** begin **
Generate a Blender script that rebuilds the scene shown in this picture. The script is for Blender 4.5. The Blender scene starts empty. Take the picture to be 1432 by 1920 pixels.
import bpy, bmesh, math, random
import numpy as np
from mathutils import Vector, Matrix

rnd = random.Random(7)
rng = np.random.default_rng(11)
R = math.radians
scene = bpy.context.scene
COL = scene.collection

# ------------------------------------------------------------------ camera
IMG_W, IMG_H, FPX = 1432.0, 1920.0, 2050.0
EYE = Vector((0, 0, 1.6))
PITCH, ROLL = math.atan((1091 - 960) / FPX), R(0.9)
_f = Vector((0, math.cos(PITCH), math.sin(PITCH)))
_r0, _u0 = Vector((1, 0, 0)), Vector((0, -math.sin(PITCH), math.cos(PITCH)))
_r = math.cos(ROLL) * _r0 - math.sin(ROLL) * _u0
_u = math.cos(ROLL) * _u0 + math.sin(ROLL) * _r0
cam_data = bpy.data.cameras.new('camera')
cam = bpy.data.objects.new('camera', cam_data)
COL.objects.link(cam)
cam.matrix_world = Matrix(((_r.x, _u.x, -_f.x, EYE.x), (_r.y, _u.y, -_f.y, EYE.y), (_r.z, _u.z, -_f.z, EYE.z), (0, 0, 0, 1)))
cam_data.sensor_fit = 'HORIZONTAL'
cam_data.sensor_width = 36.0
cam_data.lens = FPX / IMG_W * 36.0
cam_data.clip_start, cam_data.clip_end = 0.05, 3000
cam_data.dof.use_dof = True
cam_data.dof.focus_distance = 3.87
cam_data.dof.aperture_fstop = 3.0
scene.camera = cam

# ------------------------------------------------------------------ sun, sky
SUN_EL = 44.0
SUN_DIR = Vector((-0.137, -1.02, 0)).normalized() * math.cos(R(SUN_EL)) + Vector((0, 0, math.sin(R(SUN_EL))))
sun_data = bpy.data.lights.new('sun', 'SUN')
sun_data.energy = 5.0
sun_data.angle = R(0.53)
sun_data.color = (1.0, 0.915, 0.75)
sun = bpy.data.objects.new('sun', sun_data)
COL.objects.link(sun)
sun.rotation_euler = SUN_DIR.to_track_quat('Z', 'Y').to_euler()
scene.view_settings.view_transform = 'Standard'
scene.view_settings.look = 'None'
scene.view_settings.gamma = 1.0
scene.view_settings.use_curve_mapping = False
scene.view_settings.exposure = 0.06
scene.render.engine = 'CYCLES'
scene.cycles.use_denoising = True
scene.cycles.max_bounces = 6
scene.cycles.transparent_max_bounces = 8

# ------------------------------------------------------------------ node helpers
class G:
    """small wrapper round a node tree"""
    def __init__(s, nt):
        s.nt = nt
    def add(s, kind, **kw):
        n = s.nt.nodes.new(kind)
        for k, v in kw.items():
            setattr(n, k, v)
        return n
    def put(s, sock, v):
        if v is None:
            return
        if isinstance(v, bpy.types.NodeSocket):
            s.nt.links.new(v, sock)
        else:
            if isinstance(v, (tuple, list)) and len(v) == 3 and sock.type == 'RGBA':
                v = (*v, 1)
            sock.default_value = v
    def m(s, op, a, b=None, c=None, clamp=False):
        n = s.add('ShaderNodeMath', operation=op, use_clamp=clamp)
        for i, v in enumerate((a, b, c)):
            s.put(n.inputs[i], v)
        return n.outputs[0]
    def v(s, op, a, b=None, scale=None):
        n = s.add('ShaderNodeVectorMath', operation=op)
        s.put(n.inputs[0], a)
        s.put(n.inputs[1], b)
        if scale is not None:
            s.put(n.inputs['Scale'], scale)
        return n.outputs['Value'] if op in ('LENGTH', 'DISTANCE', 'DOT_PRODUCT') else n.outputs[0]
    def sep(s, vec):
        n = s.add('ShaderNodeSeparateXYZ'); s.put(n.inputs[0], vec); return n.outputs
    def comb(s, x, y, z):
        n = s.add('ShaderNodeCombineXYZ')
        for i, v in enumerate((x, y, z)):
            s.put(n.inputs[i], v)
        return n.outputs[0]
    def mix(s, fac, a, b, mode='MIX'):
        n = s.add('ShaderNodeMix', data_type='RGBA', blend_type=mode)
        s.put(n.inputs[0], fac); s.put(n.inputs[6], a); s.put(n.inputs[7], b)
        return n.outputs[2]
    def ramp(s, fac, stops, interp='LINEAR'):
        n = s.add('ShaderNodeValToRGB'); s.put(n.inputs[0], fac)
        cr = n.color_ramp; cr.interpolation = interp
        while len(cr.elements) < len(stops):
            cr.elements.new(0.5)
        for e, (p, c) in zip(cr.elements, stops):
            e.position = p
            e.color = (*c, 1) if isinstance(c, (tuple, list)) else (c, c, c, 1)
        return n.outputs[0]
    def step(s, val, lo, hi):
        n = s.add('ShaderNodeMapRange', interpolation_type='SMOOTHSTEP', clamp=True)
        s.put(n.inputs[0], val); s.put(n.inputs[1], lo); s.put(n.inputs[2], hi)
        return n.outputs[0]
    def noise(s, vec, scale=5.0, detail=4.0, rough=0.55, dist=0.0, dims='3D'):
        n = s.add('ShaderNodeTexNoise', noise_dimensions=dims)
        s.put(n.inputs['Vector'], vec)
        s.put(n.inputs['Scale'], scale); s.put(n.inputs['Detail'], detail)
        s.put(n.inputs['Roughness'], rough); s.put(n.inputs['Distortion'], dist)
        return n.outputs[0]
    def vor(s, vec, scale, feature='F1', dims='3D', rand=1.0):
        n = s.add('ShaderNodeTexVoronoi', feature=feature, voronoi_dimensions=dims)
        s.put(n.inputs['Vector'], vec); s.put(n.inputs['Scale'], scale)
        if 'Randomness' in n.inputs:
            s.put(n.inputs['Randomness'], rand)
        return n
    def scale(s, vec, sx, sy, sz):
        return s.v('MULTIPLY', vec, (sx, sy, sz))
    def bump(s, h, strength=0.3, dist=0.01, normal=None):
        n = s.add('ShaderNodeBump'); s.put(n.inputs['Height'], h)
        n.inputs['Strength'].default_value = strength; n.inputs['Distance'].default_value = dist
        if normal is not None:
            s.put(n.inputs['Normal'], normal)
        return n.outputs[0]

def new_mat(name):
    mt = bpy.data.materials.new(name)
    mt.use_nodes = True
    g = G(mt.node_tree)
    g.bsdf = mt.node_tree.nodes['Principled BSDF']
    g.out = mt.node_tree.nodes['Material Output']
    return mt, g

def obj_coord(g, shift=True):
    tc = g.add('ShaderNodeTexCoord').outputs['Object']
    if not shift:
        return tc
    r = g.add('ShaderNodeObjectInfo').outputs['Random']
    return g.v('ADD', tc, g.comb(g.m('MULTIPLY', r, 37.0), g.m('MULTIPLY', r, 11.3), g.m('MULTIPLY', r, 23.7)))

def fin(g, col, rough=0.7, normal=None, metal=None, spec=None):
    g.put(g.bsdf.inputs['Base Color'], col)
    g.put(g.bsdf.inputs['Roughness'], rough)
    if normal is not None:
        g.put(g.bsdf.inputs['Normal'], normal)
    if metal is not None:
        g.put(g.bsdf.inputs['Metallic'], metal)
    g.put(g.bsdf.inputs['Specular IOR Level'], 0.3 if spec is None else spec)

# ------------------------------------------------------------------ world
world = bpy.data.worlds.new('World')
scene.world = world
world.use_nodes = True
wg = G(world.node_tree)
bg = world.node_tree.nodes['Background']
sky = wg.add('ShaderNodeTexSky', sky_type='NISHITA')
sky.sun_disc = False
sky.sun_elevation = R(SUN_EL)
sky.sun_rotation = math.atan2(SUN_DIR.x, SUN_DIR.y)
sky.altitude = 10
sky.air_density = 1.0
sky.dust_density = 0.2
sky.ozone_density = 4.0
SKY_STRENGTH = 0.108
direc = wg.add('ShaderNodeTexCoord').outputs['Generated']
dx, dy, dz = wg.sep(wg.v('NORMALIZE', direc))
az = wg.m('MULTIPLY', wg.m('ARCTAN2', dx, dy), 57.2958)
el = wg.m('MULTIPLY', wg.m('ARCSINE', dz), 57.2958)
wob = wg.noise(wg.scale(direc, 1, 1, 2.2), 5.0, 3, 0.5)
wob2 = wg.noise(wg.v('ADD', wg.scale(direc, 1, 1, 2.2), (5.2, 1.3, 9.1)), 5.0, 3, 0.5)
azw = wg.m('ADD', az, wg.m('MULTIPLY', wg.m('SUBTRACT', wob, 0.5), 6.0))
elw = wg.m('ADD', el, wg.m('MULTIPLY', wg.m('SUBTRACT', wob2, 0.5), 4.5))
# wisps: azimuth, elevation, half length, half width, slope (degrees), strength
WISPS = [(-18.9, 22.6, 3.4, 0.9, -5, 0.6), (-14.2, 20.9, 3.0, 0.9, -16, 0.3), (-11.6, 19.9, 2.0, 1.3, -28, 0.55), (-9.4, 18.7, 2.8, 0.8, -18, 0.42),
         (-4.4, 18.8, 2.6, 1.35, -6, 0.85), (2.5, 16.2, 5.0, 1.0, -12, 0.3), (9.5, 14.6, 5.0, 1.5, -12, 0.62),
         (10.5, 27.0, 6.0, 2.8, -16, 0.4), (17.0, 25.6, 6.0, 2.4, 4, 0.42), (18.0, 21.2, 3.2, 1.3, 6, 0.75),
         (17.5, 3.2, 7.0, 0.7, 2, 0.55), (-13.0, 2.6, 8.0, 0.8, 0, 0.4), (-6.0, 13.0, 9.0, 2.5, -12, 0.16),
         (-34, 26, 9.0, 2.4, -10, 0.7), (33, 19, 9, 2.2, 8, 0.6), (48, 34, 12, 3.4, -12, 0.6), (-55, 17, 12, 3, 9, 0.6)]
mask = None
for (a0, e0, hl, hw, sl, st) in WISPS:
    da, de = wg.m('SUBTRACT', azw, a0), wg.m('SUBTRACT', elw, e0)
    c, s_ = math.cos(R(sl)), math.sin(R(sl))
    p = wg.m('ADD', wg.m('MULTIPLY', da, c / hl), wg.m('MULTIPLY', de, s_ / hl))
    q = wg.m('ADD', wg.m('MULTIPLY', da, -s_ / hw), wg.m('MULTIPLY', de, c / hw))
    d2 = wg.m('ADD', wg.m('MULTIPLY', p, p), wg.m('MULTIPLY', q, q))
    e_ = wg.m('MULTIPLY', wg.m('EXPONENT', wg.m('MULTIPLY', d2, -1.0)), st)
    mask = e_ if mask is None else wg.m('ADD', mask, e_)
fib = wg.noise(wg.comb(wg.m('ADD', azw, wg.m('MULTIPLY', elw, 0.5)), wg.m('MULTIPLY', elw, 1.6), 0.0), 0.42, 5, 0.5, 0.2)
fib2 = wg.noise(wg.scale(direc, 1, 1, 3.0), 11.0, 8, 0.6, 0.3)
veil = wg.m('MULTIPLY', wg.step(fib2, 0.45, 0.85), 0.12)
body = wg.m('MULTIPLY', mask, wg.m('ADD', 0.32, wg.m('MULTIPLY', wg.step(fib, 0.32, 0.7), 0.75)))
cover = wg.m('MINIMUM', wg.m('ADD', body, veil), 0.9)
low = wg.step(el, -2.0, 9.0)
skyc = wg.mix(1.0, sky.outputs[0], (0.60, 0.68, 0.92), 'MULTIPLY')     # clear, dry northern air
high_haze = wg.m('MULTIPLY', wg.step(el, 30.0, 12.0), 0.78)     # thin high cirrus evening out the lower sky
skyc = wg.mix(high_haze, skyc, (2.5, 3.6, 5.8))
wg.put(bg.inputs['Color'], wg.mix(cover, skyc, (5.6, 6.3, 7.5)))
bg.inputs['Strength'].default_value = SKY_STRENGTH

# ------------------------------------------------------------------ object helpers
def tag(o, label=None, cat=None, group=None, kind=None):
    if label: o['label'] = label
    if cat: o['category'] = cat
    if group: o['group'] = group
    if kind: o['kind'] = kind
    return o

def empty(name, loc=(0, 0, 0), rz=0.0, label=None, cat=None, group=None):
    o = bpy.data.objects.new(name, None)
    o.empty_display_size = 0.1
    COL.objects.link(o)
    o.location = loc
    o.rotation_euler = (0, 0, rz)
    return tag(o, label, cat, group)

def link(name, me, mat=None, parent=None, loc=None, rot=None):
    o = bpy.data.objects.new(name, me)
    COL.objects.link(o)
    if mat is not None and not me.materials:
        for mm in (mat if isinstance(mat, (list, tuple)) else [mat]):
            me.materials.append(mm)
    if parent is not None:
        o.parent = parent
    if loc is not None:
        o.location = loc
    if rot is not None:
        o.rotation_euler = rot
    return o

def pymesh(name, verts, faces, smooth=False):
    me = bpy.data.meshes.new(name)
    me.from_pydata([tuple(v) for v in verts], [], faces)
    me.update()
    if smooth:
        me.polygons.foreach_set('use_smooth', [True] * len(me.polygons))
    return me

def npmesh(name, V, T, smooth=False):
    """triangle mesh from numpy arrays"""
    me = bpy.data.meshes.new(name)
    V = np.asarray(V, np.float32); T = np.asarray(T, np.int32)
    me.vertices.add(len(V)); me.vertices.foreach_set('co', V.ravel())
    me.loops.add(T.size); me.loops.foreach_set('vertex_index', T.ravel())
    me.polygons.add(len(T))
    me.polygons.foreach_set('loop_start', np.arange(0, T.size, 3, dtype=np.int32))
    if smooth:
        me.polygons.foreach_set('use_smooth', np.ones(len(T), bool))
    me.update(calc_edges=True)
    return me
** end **
Short exercise →
Print exactly, and only, the lines beginning at the top of the listing and ending at the line with "COL = scene.collection".

Final result →
Generate a Blender script that rebuilds the scene shown in this picture. The script is for Blender 4.5. The Blender scene starts empty. Take the picture to be 1432 by 1920 pixels.
import bpy, bmesh, math, random
import numpy as np
from mathutils import Vector, Matrix

rnd = random.Random(7)
rng = np.random.default_rng(11)
R = math.radians
scene = bpy.context.scene
COL = scene.collection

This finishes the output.